▸ Provided material:
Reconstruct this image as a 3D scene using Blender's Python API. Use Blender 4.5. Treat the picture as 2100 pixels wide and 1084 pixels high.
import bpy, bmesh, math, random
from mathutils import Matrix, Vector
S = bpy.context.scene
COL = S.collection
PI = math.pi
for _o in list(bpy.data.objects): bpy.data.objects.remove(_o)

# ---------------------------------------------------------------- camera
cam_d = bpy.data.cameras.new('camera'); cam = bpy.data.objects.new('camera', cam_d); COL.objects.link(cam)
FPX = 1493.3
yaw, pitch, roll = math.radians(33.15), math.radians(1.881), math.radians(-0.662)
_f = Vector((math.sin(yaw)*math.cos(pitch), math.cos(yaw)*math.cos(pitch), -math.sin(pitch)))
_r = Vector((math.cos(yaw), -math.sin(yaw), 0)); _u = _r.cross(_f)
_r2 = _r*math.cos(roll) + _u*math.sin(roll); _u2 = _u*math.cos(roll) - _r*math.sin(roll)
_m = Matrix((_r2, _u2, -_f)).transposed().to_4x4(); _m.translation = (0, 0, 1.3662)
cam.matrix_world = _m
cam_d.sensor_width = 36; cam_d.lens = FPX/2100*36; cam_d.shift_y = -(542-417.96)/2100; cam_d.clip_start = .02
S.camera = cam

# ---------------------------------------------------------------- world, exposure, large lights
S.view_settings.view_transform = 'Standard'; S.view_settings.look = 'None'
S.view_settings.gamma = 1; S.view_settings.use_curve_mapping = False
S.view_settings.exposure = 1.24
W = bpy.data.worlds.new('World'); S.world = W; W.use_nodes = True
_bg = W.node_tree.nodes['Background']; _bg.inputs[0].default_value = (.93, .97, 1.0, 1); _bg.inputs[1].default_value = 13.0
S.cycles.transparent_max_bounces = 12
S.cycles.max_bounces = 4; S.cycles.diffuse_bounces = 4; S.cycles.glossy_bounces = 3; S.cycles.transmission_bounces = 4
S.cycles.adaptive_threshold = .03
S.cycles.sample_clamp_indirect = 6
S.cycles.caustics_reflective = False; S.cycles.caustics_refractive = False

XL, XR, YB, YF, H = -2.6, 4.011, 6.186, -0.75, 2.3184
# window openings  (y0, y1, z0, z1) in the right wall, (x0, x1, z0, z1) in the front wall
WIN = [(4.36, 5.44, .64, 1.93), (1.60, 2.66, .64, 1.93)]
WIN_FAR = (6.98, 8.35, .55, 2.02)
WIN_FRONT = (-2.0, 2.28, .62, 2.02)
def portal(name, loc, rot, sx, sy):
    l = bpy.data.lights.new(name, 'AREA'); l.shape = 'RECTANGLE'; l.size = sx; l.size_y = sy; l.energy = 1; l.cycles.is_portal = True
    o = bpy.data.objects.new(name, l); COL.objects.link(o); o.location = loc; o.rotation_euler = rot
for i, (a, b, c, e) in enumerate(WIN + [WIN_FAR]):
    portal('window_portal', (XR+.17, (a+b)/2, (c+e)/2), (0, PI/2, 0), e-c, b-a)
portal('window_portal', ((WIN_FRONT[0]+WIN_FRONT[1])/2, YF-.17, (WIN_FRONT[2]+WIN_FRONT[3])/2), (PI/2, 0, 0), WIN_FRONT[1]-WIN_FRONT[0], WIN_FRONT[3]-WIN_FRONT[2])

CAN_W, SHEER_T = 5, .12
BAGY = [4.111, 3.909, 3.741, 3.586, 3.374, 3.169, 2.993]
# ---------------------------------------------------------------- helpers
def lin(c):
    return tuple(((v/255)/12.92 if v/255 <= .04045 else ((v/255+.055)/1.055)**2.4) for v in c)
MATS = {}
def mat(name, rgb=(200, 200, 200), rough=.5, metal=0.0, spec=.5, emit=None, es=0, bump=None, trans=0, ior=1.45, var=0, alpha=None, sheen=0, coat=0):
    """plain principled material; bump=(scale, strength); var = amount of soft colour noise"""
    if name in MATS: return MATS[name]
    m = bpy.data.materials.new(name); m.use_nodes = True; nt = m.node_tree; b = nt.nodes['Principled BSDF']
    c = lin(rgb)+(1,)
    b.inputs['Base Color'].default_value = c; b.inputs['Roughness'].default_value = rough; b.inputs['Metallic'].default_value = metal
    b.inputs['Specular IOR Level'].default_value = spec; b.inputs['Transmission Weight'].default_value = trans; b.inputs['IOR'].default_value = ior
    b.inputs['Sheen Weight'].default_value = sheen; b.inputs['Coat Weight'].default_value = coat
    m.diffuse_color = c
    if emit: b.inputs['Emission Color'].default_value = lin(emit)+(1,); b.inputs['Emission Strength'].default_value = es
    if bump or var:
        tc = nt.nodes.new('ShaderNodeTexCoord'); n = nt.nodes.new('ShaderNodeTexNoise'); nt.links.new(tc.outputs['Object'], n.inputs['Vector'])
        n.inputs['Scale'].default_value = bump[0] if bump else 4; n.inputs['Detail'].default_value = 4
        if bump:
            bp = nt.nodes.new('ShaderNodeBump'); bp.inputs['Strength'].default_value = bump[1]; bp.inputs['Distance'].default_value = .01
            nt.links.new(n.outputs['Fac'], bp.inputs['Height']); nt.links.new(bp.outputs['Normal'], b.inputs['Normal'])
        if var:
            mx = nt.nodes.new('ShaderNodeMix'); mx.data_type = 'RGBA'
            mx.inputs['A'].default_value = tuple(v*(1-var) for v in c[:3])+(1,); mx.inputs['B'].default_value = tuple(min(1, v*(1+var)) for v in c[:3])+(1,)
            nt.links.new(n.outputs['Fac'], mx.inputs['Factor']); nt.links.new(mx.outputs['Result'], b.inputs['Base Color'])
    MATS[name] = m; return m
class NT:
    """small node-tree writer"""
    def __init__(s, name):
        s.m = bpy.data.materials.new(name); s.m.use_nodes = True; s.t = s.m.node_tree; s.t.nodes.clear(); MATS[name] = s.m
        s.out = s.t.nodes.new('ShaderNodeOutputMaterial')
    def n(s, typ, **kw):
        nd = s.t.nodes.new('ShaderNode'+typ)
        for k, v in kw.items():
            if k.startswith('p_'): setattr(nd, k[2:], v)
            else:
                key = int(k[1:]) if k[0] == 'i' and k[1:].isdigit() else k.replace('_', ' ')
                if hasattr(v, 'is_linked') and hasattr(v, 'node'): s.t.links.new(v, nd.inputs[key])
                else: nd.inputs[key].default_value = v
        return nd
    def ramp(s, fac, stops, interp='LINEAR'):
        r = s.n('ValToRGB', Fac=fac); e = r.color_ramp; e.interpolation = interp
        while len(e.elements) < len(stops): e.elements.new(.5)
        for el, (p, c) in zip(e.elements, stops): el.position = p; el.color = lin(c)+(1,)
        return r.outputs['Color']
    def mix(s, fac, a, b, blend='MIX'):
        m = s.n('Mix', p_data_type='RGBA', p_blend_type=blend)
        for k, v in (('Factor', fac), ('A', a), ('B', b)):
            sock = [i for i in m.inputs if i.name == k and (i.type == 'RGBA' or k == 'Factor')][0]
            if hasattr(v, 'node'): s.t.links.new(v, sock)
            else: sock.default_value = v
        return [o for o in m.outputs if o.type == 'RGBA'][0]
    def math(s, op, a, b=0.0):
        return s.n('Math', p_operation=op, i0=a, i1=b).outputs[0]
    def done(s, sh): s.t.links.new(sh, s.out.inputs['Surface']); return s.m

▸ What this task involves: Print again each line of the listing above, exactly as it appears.

▸ Result below:
Reconstruct this image as a 3D scene using Blender's Python API. Use Blender 4.5. Treat the picture as 2100 pixels wide and 1084 pixels high.
import bpy, bmesh, math, random
from mathutils import Matrix, Vector
S = bpy.context.scene
COL = S.collection
PI = math.pi
for _o in list(bpy.data.objects): bpy.data.objects.remove(_o)

# ---------------------------------------------------------------- camera
cam_d = bpy.data.cameras.new('camera'); cam = bpy.data.objects.new('camera', cam_d); COL.objects.link(cam)
FPX = 1493.3
yaw, pitch, roll = math.radians(33.15), math.radians(1.881), math.radians(-0.662)
_f = Vector((math.sin(yaw)*math.cos(pitch), math.cos(yaw)*math.cos(pitch), -math.sin(pitch)))
_r = Vector((math.cos(yaw), -math.sin(yaw), 0)); _u = _r.cross(_f)
_r2 = _r*math.cos(roll) + _u*math.sin(roll); _u2 = _u*math.cos(roll) - _r*math.sin(roll)
_m = Matrix((_r2, _u2, -_f)).transposed().to_4x4(); _m.translation = (0, 0, 1.3662)
cam.matrix_world = _m
cam_d.sensor_width = 36; cam_d.lens = FPX/2100*36; cam_d.shift_y = -(542-417.96)/2100; cam_d.clip_start = .02
S.camera = cam

# ---------------------------------------------------------------- world, exposure, large lights
S.view_settings.view_transform = 'Standard'; S.view_settings.look = 'None'
S.view_settings.gamma = 1; S.view_settings.use_curve_mapping = False
S.view_settings.exposure = 1.24
W = bpy.data.worlds.new('World'); S.world = W; W.use_nodes = True
_bg = W.node_tree.nodes['Background']; _bg.inputs[0].default_value = (.93, .97, 1.0, 1); _bg.inputs[1].default_value = 13.0
S.cycles.transparent_max_bounces = 12
S.cycles.max_bounces = 4; S.cycles.diffuse_bounces = 4; S.cycles.glossy_bounces = 3; S.cycles.transmission_bounces = 4
S.cycles.adaptive_threshold = .03
S.cycles.sample_clamp_indirect = 6
S.cycles.caustics_reflective = False; S.cycles.caustics_refractive = False

XL, XR, YB, YF, H = -2.6, 4.011, 6.186, -0.75, 2.3184
# window openings  (y0, y1, z0, z1) in the right wall, (x0, x1, z0, z1) in the front wall
WIN = [(4.36, 5.44, .64, 1.93), (1.60, 2.66, .64, 1.93)]
WIN_FAR = (6.98, 8.35, .55, 2.02)
WIN_FRONT = (-2.0, 2.28, .62, 2.02)
def portal(name, loc, rot, sx, sy):
    l = bpy.data.lights.new(name, 'AREA'); l.shape = 'RECTANGLE'; l.size = sx; l.size_y = sy; l.energy = 1; l.cycles.is_portal = True
    o = bpy.data.objects.new(name, l); COL.objects.link(o); o.location = loc; o.rotation_euler = rot
for i, (a, b, c, e) in enumerate(WIN + [WIN_FAR]):
    portal('window_portal', (XR+.17, (a+b)/2, (c+e)/2), (0, PI/2, 0), e-c, b-a)
portal('window_portal', ((WIN_FRONT[0]+WIN_FRONT[1])/2, YF-.17, (WIN_FRONT[2]+WIN_FRONT[3])/2), (PI/2, 0, 0), WIN_FRONT[1]-WIN_FRONT[0], WIN_FRONT[3]-WIN_FRONT[2])

CAN_W, SHEER_T = 5, .12
BAGY = [4.111, 3.909, 3.741, 3.586, 3.374, 3.169, 2.993]
# ---------------------------------------------------------------- helpers
def lin(c):
    return tuple(((v/255)/12.92 if v/255 <= .04045 else ((v/255+.055)/1.055)**2.4) for v in c)
MATS = {}
def mat(name, rgb=(200, 200, 200), rough=.5, metal=0.0, spec=.5, emit=None, es=0, bump=None, trans=0, ior=1.45, var=0, alpha=None, sheen=0, coat=0):
    """plain principled material; bump=(scale, strength); var = amount of soft colour noise"""
    if name in MATS: return MATS[name]
    m = bpy.data.materials.new(name); m.use_nodes = True; nt = m.node_tree; b = nt.nodes['Principled BSDF']
    c = lin(rgb)+(1,)
    b.inputs['Base Color'].default_value = c; b.inputs['Roughness'].default_value = rough; b.inputs['Metallic'].default_value = metal
    b.inputs['Specular IOR Level'].default_value = spec; b.inputs['Transmission Weight'].default_value = trans; b.inputs['IOR'].default_value = ior
    b.inputs['Sheen Weight'].default_value = sheen; b.inputs['Coat Weight'].default_value = coat
    m.diffuse_color = c
    if emit: b.inputs['Emission Color'].default_value = lin(emit)+(1,); b.inputs['Emission Strength'].default_value = es
    if bump or var:
        tc = nt.nodes.new('ShaderNodeTexCoord'); n = nt.nodes.new('ShaderNodeTexNoise'); nt.links.new(tc.outputs['Object'], n.inputs['Vector'])
        n.inputs['Scale'].default_value = bump[0] if bump else 4; n.inputs['Detail'].default_value = 4
        if bump:
            bp = nt.nodes.new('ShaderNodeBump'); bp.inputs['Strength'].default_value = bump[1]; bp.inputs['Distance'].default_value = .01
            nt.links.new(n.outputs['Fac'], bp.inputs['Height']); nt.links.new(bp.outputs['Normal'], b.inputs['Normal'])
        if var:
            mx = nt.nodes.new('ShaderNodeMix'); mx.data_type = 'RGBA'
            mx.inputs['A'].default_value = tuple(v*(1-var) for v in c[:3])+(1,); mx.inputs['B'].default_value = tuple(min(1, v*(1+var)) for v in c[:3])+(1,)
            nt.links.new(n.outputs['Fac'], mx.inputs['Factor']); nt.links.new(mx.outputs['Result'], b.inputs['Base Color'])
    MATS[name] = m; return m
class NT:
    """small node-tree writer"""
    def __init__(s, name):
        s.m = bpy.data.materials.new(name); s.m.use_nodes = True; s.t = s.m.node_tree; s.t.nodes.clear(); MATS[name] = s.m
        s.out = s.t.nodes.new('ShaderNodeOutputMaterial')
    def n(s, typ, **kw):
        nd = s.t.nodes.new('ShaderNode'+typ)
        for k, v in kw.items():
            if k.startswith('p_'): setattr(nd, k[2:], v)
            else:
                key = int(k[1:]) if k[0] == 'i' and k[1:].isdigit() else k.replace('_', ' ')
                if hasattr(v, 'is_linked') and hasattr(v, 'node'): s.t.links.new(v, nd.inputs[key])
                else: nd.inputs[key].default_value = v
        return nd
    def ramp(s, fac, stops, interp='LINEAR'):
        r = s.n('ValToRGB', Fac=fac); e = r.color_ramp; e.interpolation = interp
        while len(e.elements) < len(stops): e.elements.new(.5)
        for el, (p, c) in zip(e.elements, stops): el.position = p; el.color = lin(c)+(1,)
        return r.outputs['Color']
    def mix(s, fac, a, b, blend='MIX'):
        m = s.n('Mix', p_data_type='RGBA', p_blend_type=blend)
        for k, v in (('Factor', fac), ('A', a), ('B', b)):
            sock = [i for i in m.inputs if i.name == k and (i.type == 'RGBA' or k == 'Factor')][0]
            if hasattr(v, 'node'): s.t.links.new(v, sock)
            else: sock.default_value = v
        return [o for o in m.outputs if o.type == 'RGBA'][0]
    def math(s, op, a, b=0.0):
        return s.n('Math', p_operation=op, i0=a, i1=b).outputs[0]
    def done(s, sh): s.t.links.new(sh, s.out.inputs['Surface']); return s.m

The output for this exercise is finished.